Novelty Penelitian Novelty yang telah diperoleh setelah mengadakan penelitian kekuatan sambungan geser ganda berdasarkan pendekatan teoritis dan pengujian empiris adalah sebagai berikut: 1. Nilai disain lateral Z sambungan geser ganda batang kayu dengan paku berpelat sisi baja yang berada diluar ketentuan yang diatur dalam Peraturan Konstruksi Kayu Indonesia (PKKI)-NI 1961 meliputi : a. Dimensi tebal penampang batang kayu 55 mm
5
b. Dimensi tebal pelat baja 15 mm c. Diameter paku 5,5 mm d. Jenis kayu yang memiliki kerapatan tinggi (> 0,70 g/cm3), yaitu rasamala, mabang, kempas, kapur dan bangkirai. 2. Nilai disain lateral Z sambungan geser ganda dapat ditetapkan pada sesaran di daerah elastis, yaitu 1,00 mm, bukan 1,50 mm sebagaimana diatur dalam PKKI-NI 1961. 3. Sesaran pada batas maksimum sambungan geser ganda terjadi dibawah 5,00 mm dari kurva beban-sesaran. 4. Model regresi power merupakan model terbaik untuk menduga nilai disain lateral Z sambungan geser ganda dengan paku berpelat sisi baja dari kerapatan kayu. 5. Tersusunnya tabel kelas mutu sambungan geser ganda dengan rentang kerapatan kayu 0,21-0,99 g/cm3 menurut diameter paku (4,1; 5,2; dan 5,5 mm) dan sesaran sambungan (1,00; 1,50; dan 1,50 mm).

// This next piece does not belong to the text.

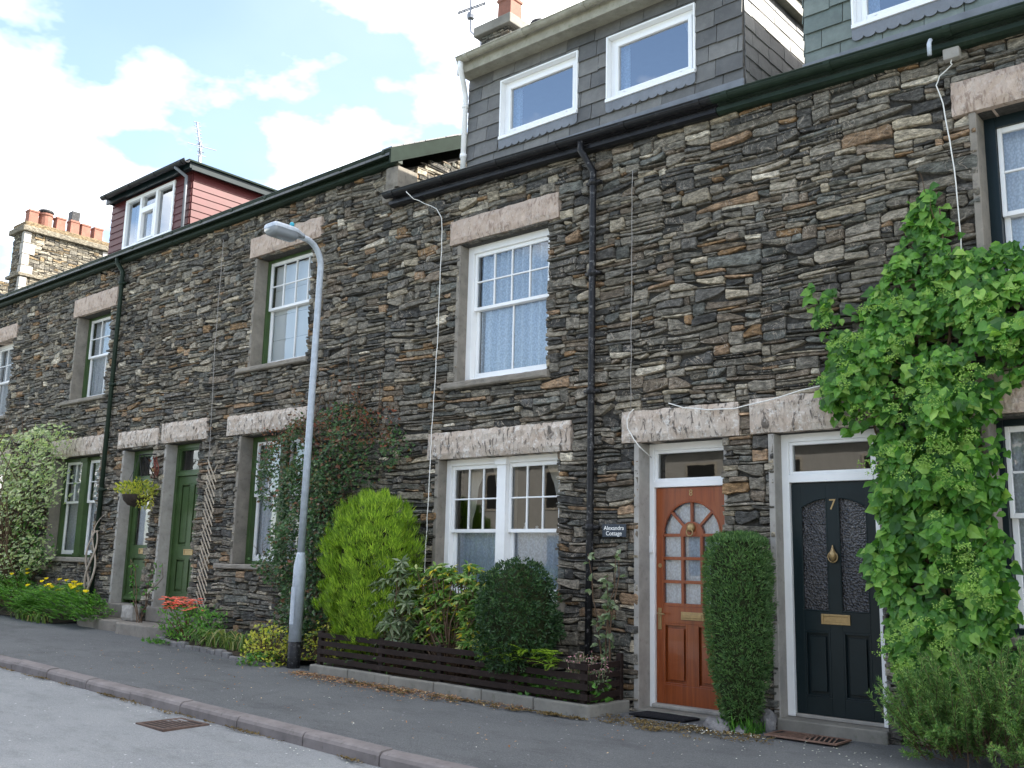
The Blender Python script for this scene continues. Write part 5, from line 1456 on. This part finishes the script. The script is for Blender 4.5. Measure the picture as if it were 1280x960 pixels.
for i in range(7): diag(ox+W_-.040-i*.040,-.6)
mb.build('grid',[M['coir'],M['dark']],t,recalc=True)
# rocks by hedge
def rock(label,c,s,seed):
    b=bmesh.new();bmesh.ops.create_icosphere(b,subdivisions=3,radius=1)
    for v in b.verts:
        n=noise.noise(v.co*1.3+V((seed,0,0)))*.35+noise.noise(v.co*4+V((seed,3,0)))*.12
        v.co*=1+n;v.co=V((v.co.x*s[0],v.co.y*s[1],v.co.z*s[2]))
    me=bpy.data.meshes.new('rock');b.to_mesh(me);b.free();me.materials.append(M['rock'])
    o=bpy.data.objects.new('rock',me);COL.objects.link(o);o.location=c;tag(o,label,'rock')
    return o
a=rock('long grey boulder lying in front of the clipped hedge',(-4.28,-.36,zg(-4.28,-.3)+.03),(.17,.085,.07),3);a.rotation_euler=(0,.12,-.5)
a=rock('small dark stone beside the white door frame right of the hedge',(-3.93,-.14,zg(-3.9,-.14)+.06),(.07,.06,.11),8)
a=rock('smaller flat grey stone at the right end of the long boulder',(-4.05,-.36,zg(-4.08,-.36)+.02),(.08,.06,.04),12)
# ------------------------------------------------------------------ stuff: litter, petals, ground cover
r=random.Random(120)
mb=MB()
for i in range(2200):
    t_=r.random();x=-9.3+t_*3.3;y=-.90+.22*t_-abs(r.gauss(0,.10+.10*math.sin(min(1,t_)*3.1)))
    if i>2050: x=r.uniform(-12.5,-4);y=r.uniform(-2.6,-.9)
    if t_>.72 and i<=2050 and r.random()<.6: continue
    leaf(mb,V((x,y,zg(x,y)+.014+r.uniform(0,.008))),V((r.uniform(-1,1),r.uniform(-1,1),r.uniform(-.1,.25))),V((r.uniform(-.4,.4),r.uniform(-.4,.4),1)),r.uniform(.015,.04),r.uniform(.01,.02),0)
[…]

Hipotesis Penelitian Hipotesis yang diajukan pada penelitian ini adalah : 1. Faktor diameter dan jumlah paku mempengaruhi kekuatan sambungan geser ganda batang kayu dengan paku majemuk berpelat sisi baja menurut berbagai jenis kayu tropis Indonesia 2. Terdapat hubungan regresi antara kekuatan sambungan geser ganda batang kayu dengan paku tunggal berpelat besi baja dengan diameter dan jumlah paku pada berbagai berat jenis dan atau kerapatan kayu tropis Indonesia.